» Challenge:
Leaving out every picture, copy the lines of the data exactly, from the first through the line containing "rnd = random.Random(7)".

» Material provided:
--- START ---
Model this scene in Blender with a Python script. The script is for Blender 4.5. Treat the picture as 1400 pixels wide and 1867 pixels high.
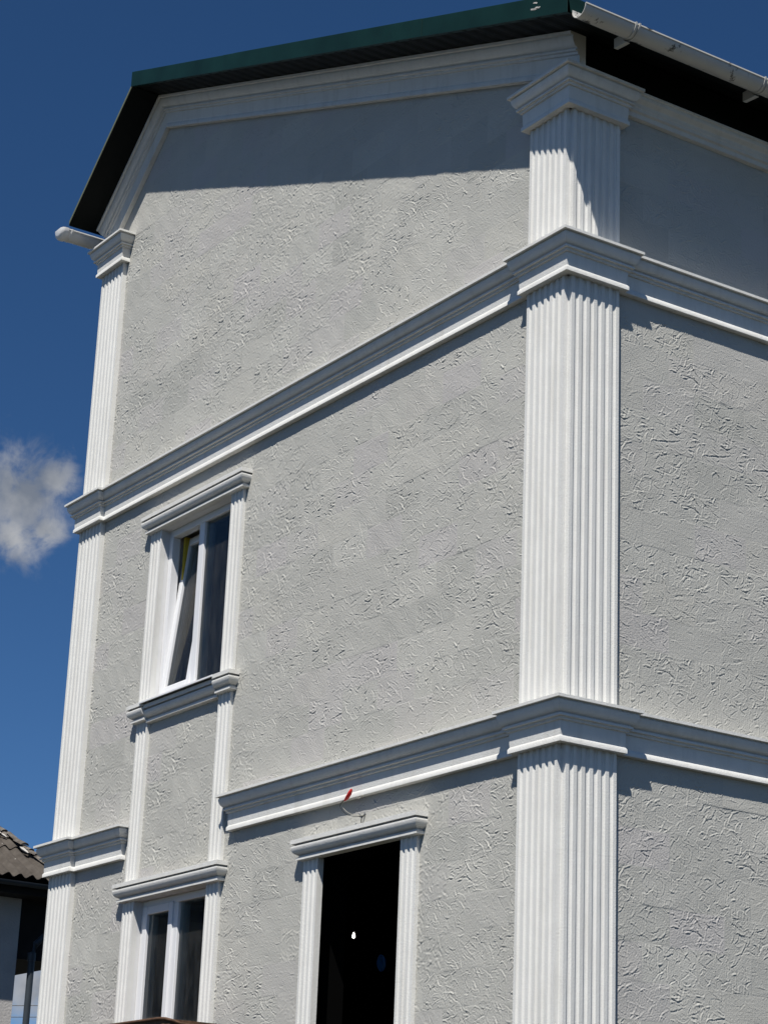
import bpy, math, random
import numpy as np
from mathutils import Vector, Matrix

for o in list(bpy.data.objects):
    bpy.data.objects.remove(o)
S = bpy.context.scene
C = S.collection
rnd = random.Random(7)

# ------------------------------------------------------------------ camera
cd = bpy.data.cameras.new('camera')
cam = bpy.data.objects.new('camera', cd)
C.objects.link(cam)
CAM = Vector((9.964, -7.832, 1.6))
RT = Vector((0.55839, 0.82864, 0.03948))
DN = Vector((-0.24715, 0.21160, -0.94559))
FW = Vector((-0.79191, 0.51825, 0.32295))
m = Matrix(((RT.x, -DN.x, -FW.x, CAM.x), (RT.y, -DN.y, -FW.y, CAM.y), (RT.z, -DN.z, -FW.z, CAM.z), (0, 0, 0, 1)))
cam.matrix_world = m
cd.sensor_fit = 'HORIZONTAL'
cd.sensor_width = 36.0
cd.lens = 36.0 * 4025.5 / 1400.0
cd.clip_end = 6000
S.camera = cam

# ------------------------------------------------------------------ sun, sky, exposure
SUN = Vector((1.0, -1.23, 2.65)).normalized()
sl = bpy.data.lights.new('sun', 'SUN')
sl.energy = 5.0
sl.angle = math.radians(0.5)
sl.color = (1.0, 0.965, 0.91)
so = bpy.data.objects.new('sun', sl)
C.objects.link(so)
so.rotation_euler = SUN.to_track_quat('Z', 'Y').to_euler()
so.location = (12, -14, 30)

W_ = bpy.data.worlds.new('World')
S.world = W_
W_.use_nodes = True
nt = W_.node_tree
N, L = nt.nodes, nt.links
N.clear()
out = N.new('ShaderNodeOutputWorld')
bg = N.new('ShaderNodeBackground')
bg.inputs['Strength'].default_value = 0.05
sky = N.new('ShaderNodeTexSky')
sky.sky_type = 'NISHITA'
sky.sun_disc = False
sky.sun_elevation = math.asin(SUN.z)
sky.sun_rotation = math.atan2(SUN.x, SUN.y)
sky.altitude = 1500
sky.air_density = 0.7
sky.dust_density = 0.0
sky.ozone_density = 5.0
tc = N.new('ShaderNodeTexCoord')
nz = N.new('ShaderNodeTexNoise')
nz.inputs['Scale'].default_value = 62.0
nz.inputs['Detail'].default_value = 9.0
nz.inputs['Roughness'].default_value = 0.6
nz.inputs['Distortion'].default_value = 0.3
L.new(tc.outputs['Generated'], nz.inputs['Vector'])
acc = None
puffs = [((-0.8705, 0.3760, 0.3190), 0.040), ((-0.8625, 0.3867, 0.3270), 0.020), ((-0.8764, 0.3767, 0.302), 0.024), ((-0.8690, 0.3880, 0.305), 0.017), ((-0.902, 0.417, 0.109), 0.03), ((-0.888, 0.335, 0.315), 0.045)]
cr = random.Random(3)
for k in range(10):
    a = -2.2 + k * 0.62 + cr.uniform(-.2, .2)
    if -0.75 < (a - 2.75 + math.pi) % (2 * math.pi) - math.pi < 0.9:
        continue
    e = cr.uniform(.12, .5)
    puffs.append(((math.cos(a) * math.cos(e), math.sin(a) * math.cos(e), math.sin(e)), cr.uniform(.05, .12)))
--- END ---
» Result for this exercise:
Model this scene in Blender with a Python script. The script is for Blender 4.5. Treat the picture as 1400 pixels wide and 1867 pixels high.
import bpy, math, random
import numpy as np
from mathutils import Vector, Matrix

for o in list(bpy.data.objects):
    bpy.data.objects.remove(o)
S = bpy.context.scene
C = S.collection
rnd = random.Random(7)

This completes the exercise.